Suggested Activities
1. If possible, give each student two copies of the Pledge. Ask the student to keep one copy and give the other to the most trusted adult in his or her life: a parent, a teacher, a minister or rabbi, an older sibling, a grandparent, a counselor. Ask students to remember that they have signed a contract and made a promise: the older adult can remind them of the importance of that promise.
2. Report the tallies! If the Pledge is distributed in individual classes, ask several students in each classroom to collect the Pledges and tally the numbers, without recording the names of the students (ask a teacher to tally the numbers if there are concerns about confidentiality.) Have several students per school tally the totals for that school.
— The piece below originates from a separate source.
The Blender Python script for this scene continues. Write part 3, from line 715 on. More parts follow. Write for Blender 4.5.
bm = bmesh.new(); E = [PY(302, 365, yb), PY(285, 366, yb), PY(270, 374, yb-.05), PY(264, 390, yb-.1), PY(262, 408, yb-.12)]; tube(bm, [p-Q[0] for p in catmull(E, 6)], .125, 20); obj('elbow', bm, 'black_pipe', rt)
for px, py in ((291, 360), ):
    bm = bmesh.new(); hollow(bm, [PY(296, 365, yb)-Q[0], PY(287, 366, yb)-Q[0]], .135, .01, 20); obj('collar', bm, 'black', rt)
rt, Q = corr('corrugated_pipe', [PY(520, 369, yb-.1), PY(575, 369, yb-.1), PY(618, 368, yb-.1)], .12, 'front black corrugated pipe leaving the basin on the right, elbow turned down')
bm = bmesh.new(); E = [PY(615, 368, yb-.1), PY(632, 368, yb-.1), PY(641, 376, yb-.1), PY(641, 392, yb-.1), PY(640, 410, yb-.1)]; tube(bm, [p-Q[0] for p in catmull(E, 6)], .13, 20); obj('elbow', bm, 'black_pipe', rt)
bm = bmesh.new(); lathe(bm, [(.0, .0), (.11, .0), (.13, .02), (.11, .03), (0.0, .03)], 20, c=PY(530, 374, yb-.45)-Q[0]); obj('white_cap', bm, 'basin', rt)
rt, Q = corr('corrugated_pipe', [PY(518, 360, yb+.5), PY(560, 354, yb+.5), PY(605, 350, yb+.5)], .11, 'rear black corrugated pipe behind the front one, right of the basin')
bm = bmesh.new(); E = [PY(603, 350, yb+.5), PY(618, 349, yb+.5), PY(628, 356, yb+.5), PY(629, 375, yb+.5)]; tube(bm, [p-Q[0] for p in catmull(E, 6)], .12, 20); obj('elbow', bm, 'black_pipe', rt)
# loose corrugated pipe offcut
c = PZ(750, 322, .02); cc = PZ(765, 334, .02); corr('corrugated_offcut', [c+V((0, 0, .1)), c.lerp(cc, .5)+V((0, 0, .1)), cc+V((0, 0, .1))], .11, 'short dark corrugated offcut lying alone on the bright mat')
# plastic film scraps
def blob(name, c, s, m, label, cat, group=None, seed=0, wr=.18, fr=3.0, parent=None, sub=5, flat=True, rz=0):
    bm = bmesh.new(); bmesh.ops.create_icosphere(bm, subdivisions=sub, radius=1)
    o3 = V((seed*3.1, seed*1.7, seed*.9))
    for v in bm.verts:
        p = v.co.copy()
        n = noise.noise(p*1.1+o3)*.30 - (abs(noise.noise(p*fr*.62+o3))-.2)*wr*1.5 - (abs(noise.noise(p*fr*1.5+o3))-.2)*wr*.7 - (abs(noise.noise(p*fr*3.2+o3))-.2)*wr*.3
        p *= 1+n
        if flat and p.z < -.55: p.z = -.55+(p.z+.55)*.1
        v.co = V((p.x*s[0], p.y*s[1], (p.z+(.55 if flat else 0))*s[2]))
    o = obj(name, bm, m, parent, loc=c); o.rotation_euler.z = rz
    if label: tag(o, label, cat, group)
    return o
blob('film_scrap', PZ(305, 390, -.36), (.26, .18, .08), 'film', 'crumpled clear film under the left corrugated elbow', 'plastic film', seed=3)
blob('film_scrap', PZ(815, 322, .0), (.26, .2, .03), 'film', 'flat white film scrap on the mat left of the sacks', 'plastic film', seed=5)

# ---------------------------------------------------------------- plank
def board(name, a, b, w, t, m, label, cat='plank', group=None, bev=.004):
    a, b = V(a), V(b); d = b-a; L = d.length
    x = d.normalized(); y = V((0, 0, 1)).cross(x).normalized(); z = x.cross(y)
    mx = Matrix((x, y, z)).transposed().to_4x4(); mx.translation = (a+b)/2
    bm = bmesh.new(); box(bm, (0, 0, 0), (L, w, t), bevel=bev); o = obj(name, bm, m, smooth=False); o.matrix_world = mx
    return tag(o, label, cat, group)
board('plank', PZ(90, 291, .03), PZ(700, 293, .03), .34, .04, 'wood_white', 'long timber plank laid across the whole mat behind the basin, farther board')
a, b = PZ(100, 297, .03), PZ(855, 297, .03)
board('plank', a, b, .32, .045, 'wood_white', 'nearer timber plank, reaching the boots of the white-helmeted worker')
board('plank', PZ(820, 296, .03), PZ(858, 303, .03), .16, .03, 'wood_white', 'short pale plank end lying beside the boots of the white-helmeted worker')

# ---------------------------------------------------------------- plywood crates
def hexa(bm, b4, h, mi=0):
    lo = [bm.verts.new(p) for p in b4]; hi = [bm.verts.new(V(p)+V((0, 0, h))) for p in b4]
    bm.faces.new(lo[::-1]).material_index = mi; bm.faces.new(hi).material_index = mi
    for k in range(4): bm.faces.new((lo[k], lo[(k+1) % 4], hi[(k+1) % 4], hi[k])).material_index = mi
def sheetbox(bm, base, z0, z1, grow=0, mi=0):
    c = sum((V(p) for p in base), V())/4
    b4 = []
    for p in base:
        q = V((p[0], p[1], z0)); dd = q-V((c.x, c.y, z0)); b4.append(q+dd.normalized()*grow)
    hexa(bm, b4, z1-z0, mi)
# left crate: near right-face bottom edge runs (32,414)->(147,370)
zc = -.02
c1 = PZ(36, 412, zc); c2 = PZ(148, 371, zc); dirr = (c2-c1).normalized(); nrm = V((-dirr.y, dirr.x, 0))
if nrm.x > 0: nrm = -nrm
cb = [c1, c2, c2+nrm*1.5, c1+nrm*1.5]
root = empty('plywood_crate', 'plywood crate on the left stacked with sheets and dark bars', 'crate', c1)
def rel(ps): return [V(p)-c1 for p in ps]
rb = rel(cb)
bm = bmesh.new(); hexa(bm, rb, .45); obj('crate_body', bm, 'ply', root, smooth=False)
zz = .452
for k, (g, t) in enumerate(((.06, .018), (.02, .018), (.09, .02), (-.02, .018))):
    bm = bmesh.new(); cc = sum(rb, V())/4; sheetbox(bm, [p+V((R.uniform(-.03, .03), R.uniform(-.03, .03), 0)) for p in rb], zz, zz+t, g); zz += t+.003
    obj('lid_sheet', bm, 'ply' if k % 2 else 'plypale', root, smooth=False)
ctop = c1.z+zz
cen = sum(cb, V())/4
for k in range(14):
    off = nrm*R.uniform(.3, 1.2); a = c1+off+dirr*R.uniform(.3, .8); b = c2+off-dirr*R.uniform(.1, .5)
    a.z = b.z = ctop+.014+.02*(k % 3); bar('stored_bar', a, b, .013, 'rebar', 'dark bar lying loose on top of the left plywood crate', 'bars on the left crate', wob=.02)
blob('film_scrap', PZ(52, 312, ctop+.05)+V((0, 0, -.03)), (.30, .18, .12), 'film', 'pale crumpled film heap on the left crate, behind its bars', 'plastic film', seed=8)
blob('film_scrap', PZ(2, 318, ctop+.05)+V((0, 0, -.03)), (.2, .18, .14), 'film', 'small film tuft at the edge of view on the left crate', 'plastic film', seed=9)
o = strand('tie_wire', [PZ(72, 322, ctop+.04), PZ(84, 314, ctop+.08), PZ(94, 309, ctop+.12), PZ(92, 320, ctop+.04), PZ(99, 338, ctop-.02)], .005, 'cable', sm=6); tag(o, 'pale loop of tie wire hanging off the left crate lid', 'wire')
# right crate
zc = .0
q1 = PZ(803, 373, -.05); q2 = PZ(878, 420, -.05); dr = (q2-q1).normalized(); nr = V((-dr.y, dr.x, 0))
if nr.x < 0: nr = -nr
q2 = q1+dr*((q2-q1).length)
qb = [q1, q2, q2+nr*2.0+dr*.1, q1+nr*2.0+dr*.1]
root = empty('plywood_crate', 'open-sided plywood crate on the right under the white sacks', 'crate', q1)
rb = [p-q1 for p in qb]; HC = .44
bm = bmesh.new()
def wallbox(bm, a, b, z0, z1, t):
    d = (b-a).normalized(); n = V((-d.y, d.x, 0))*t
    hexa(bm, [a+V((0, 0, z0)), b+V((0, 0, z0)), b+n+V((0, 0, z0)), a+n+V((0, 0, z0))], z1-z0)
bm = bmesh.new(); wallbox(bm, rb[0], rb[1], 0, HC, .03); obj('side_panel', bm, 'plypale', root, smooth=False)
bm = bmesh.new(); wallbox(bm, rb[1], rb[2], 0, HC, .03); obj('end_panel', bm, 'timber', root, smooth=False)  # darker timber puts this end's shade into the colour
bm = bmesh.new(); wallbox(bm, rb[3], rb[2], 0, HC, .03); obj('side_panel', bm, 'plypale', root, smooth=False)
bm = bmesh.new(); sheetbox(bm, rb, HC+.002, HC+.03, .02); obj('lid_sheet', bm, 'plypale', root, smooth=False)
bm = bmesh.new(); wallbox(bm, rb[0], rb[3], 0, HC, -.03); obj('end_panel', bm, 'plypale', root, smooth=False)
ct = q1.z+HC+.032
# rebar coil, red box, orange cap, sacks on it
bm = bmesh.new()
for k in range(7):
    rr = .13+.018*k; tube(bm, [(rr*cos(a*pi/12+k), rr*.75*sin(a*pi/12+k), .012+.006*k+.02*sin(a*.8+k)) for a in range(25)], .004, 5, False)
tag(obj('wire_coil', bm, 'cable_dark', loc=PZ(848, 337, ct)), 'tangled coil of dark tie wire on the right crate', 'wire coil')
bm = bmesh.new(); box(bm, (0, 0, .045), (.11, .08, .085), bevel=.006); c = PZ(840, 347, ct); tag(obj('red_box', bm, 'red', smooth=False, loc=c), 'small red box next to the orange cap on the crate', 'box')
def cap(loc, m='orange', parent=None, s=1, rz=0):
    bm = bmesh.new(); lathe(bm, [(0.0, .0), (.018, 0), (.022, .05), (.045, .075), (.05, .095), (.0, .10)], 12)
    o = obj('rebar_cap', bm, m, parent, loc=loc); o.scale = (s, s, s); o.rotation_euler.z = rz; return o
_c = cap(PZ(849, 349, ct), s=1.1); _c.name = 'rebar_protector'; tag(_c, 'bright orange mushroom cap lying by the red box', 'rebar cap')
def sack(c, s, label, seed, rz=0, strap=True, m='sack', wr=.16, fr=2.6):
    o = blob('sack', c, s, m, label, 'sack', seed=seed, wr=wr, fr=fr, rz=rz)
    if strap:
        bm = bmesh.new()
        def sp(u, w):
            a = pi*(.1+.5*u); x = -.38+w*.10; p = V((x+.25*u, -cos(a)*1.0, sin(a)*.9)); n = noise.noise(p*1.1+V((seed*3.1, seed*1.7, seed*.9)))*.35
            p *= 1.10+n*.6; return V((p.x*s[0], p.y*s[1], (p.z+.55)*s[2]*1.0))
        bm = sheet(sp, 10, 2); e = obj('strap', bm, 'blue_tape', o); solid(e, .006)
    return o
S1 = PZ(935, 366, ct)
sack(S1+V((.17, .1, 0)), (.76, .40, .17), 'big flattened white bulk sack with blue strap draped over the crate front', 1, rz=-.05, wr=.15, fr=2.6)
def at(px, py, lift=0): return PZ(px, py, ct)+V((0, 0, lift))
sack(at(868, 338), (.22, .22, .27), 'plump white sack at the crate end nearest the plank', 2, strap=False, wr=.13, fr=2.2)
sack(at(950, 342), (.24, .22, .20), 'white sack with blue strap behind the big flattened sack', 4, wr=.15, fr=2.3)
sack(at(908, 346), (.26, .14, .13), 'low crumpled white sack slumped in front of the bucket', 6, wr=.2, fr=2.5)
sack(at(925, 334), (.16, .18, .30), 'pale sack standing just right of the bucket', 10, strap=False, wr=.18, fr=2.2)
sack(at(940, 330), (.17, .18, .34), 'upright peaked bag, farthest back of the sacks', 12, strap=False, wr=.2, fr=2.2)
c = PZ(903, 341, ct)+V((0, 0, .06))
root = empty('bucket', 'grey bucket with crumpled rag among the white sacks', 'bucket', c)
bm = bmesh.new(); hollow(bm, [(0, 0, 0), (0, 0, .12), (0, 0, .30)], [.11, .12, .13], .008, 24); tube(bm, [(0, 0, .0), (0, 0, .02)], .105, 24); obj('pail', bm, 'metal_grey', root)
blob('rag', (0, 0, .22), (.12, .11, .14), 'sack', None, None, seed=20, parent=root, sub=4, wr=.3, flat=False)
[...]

Ideally, school tallies will be called in to each district, and districts will report district totals to the Student Pledge Against Gun Violence. Report your tallies here, over email, fax (507) 645-2893, phone (507) 645-5378, or by mail (112 Nevada Street, Northfield, MN 55057). Reporting and watching the web site's numbers grow is an important way to reinforce for students that they have taken part in something significant.
3. Observe the day with an all-school assembly. Invite special guests: an emergency room physician, a person who has lost a loved one to gunshot or become a survivor him/herself, the police chief, a respected athlete, an elected official, or other community leader. Some schools have students sign the pledge during the assemble, and invite local officials or members of the community to witness the signing. Inviting witnesses will honor participating students and give their commitments weight.
4. If a local family has lost a loved young person to gunshot, wrap your school's pledges together and present them to that family as evidence of the students' determination to prevent similar tragedies.
5. Arrange for older students who have signed the Pledge to visit a local elementary school to discuss their commitments and read to the younger children either Sherri Chessen's The Gorp's Gift. There is an excellent teacher's manual that would provide accompanying activities. Walter Dean Myers' Newbery honor award book, Scorpions, would provide excellent classroom discussions for middle-schoolers and perhaps young high school students, both before and after the Day of Concern.
6. Put a Pledge banner in the school's hallway and invite students to write notes on it. Or put up a bulletin board on which students' poems, artwork, or essays could be posted.
7. Organize a march of several blocks, with students carrying a blown-up copy of the Pledge. Taking the Pledge outside symbolically carries the students' commitments into the larger world.
8. At the end of the day, make a human chain, with students linking arms or joining hands as they say the Pledge they have signed earlier. Emphasize the fact that they arc connected to all of the other millions of other young people around the country who are making the same promise at the same time. Play the VOW Project's song, "Join Hands" available at their website.
9. Plant a tree in the school yard as a reminder of the Pledge that students have made. Give students the responsibility of caring for it. Or plant memorial daffodils that will bring new hope in spring.